JOB: In the data below, find every line with the string "scene" and pull it out.
** START **
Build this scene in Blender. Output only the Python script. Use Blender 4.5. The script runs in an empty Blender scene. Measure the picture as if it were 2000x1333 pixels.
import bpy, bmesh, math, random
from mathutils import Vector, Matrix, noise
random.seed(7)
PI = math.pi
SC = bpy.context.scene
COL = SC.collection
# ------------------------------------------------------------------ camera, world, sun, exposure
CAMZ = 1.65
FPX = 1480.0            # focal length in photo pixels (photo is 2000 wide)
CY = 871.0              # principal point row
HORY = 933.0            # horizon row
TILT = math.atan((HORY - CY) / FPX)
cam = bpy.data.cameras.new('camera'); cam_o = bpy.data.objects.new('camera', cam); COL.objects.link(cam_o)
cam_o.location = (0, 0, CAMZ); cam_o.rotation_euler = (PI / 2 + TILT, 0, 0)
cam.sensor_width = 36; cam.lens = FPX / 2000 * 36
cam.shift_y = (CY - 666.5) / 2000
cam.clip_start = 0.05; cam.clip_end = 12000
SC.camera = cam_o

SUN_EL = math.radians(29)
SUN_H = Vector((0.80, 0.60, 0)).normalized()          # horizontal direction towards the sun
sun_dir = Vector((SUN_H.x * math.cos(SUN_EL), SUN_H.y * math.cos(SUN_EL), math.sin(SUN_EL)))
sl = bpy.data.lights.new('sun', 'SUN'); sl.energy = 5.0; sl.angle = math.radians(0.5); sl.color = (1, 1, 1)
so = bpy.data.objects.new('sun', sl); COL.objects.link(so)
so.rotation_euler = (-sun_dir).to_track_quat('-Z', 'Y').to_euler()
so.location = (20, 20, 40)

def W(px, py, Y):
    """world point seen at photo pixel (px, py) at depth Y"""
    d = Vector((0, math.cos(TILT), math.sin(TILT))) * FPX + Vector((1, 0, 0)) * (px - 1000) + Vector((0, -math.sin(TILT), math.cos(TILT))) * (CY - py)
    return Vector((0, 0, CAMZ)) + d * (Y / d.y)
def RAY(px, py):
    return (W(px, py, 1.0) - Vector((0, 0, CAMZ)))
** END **
OUTPUT OF THE EXERCISE:
Build this scene in Blender. Output only the Python script. Use Blender 4.5. The script runs in an empty Blender scene. Measure the picture as if it were 2000x1333 pixels.
SC = bpy.context.scene